Slaapcoupé
“Een vreemde man komt binnen in de trein. Hij nestelt zich in de zetel tegenover mij. Zijn ogen dwalen op en neer, dat vind ik fijn. Niemand heeft het in de gaten, alleen ik en hij.” Zo begint het lied Trein van Sabien Tiels, een hit uit 1996, maar ook het liefdesverhaal van mijn ouders. Het is 1981 en mijn vader gaat op skireis naar Zuid-Tirol. In Brugge stapt hij op de nachttrein naar Innichen. Hij neemt als enige plaats in een coupé met zes bedden en wanneer niemand erbij komt in het station van Gent, verheugt hij zich al op een nachtje lekker doorslapen in alle stilte. Maar in Brussel-Zuid komt een luidruchtige, maar sympathieke bende de rust verstoren. “Hoe heet jij?” vraagt de vrouw die twee jaar later mijn moeder zou worden. Mijn West-Vlaamse vader is zo gecharmeerd door het Vlaams-Brabantse meisje dat hem bij het gesprek betrekt, dat hij ’s nachts vanuit zijn slaapbank nog amper oogcontact durft te maken. Zodra ze in de sneeuw arriveren, wil hij zijn hotel omboeken naar dat van haar. Hij weet het zeker: dit is ze.
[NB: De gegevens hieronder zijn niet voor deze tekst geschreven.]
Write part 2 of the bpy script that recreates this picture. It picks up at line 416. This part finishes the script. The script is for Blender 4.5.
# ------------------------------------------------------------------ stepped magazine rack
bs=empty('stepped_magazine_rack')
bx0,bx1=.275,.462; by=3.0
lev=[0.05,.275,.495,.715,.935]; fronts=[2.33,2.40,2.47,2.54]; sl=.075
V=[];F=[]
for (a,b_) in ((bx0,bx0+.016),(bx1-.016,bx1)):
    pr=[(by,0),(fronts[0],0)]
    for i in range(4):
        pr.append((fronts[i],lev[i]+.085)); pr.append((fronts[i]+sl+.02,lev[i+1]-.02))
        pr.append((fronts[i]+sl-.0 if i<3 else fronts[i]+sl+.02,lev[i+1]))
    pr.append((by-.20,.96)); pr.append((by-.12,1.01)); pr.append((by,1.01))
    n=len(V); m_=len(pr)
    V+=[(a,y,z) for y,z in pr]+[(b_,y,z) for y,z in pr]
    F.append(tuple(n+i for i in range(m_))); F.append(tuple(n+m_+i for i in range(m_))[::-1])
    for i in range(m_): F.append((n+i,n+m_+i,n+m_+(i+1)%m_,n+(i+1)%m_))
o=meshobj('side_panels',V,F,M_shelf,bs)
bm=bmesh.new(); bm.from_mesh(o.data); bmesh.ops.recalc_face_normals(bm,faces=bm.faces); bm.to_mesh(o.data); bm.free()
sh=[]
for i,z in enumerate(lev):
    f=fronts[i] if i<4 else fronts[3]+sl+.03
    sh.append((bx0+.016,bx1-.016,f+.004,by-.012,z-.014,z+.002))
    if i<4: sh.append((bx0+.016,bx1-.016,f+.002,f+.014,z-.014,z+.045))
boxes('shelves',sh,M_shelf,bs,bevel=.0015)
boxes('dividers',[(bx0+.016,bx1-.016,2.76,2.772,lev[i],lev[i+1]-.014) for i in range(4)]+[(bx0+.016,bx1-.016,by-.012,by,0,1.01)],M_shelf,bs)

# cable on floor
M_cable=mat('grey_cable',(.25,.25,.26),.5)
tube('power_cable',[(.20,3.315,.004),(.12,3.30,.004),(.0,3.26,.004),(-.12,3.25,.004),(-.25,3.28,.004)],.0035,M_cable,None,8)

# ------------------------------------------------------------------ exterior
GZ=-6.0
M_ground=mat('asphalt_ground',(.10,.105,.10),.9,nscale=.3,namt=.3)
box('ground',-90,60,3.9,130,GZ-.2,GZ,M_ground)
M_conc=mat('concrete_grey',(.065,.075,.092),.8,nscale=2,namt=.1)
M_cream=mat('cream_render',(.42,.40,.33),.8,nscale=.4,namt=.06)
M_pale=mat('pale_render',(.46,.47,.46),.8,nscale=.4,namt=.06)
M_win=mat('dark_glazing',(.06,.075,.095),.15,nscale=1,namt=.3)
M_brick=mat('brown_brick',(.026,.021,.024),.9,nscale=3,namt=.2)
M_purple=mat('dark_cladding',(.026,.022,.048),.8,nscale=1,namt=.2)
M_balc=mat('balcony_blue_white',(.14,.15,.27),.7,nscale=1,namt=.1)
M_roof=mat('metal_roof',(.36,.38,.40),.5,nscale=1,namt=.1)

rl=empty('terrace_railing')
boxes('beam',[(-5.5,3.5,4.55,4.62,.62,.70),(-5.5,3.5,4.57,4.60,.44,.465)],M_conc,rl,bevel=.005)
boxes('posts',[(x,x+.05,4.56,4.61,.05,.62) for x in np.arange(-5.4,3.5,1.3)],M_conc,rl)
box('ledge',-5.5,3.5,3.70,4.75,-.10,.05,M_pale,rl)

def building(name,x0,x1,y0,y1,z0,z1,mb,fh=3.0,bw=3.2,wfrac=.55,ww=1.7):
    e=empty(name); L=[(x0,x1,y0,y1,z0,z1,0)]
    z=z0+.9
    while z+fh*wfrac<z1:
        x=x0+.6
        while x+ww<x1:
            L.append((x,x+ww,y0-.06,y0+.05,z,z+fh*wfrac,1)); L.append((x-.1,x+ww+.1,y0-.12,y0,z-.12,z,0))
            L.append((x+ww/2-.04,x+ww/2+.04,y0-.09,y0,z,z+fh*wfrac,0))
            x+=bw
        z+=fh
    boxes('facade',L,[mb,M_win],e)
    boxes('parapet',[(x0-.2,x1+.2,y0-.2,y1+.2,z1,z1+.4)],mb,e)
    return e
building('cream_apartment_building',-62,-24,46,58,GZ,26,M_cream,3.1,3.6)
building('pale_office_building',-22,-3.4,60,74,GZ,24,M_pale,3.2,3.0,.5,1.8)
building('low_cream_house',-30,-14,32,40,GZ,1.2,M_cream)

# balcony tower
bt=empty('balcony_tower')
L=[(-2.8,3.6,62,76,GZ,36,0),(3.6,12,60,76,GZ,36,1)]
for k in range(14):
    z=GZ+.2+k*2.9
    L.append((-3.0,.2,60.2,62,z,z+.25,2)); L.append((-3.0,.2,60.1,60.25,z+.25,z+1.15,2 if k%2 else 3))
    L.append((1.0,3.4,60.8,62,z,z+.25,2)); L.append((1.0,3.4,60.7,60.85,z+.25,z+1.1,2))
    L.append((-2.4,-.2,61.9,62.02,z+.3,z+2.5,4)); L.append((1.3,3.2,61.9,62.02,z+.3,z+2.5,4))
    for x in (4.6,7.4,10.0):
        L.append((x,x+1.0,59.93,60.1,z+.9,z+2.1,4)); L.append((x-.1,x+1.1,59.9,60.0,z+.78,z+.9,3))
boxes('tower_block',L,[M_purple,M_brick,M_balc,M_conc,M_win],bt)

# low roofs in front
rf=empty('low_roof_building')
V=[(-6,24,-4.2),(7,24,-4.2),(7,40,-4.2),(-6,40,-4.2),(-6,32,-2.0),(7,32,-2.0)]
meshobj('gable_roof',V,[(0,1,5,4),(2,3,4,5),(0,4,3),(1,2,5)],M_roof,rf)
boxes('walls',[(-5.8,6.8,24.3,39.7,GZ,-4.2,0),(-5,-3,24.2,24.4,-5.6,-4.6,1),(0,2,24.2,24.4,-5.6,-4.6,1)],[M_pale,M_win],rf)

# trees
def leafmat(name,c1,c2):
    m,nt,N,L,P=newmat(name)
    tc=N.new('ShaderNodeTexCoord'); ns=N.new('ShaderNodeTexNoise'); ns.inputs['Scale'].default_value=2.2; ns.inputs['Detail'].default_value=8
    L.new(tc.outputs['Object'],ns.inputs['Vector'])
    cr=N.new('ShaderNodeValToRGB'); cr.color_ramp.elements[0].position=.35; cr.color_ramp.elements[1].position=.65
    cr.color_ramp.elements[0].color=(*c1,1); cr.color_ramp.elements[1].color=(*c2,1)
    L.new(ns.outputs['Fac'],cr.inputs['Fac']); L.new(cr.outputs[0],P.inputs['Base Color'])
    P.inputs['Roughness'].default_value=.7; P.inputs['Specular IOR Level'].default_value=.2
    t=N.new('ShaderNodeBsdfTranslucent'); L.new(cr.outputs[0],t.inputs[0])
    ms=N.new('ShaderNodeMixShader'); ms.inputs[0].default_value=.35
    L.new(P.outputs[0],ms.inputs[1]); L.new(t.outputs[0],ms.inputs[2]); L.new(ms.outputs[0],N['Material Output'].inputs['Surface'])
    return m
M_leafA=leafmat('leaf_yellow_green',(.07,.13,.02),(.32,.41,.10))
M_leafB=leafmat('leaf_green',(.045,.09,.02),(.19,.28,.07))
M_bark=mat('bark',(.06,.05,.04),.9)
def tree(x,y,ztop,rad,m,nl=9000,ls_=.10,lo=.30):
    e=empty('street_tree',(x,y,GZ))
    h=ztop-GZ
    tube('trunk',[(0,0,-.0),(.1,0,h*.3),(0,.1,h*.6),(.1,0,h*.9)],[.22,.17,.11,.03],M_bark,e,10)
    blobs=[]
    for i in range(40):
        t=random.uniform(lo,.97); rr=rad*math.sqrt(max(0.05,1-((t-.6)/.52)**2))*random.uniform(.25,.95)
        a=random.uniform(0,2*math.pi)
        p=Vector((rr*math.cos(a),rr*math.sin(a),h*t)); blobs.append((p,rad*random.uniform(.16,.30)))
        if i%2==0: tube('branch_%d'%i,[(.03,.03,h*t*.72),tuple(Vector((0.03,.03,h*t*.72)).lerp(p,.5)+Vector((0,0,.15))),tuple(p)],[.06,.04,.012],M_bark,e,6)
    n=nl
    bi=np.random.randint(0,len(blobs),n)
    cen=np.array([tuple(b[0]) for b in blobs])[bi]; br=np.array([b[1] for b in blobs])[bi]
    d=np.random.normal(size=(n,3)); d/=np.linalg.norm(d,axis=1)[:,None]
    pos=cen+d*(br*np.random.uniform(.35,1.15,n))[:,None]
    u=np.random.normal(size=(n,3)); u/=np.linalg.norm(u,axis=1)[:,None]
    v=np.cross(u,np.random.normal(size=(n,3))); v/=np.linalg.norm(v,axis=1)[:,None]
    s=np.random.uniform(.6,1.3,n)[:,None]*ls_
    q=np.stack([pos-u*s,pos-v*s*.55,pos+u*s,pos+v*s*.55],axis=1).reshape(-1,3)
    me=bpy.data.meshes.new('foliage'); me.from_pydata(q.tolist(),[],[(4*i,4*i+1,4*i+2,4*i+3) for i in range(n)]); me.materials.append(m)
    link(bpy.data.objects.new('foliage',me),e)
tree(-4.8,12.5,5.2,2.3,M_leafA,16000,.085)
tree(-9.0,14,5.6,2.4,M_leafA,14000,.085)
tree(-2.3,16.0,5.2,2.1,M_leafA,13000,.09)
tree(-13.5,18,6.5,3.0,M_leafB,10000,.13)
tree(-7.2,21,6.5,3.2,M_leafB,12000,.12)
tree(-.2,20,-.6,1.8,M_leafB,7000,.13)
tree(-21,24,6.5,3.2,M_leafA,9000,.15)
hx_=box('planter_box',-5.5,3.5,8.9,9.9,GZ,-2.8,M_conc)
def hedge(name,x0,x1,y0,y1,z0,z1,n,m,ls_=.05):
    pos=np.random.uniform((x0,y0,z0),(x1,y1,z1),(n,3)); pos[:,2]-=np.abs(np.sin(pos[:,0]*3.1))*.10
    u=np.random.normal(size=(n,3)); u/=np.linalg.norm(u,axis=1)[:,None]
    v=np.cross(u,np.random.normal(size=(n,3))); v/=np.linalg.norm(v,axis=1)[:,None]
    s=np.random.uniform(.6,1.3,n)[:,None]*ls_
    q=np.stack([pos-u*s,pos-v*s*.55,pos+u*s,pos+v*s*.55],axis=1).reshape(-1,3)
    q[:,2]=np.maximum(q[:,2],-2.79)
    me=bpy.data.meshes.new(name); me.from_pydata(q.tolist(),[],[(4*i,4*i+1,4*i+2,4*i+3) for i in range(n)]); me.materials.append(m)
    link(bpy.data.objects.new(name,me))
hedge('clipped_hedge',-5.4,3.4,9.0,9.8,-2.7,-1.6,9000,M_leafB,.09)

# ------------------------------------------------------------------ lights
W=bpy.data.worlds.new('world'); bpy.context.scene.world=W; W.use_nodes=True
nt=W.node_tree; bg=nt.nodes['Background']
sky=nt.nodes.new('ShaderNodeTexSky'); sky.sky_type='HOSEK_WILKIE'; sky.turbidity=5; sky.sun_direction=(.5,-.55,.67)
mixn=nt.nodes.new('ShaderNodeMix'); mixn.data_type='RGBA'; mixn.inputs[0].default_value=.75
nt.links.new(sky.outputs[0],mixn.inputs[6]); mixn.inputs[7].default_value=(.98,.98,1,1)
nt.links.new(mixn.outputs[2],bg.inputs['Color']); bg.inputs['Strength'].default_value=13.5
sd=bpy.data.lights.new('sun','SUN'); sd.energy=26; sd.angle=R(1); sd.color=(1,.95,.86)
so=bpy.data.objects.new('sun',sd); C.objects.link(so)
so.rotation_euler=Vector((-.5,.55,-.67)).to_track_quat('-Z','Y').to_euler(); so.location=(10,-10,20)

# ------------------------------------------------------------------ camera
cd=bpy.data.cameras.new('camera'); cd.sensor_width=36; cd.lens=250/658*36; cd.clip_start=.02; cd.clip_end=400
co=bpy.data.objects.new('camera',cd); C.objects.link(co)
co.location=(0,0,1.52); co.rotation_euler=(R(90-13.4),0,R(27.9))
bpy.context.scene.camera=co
Als kind smulden mijn broer, zus en ik van het idee dat wij op de wereld waren dankzij het geweldige boekingssysteem van de NMBS en Wagons-Lits dat hen in die coupé bijeenbracht. Ik denk dat we de vraag over de jaren heen wel honderd keer hebben gesteld: “Vertel nog eens hoe jullie elkaar leerden kennen?”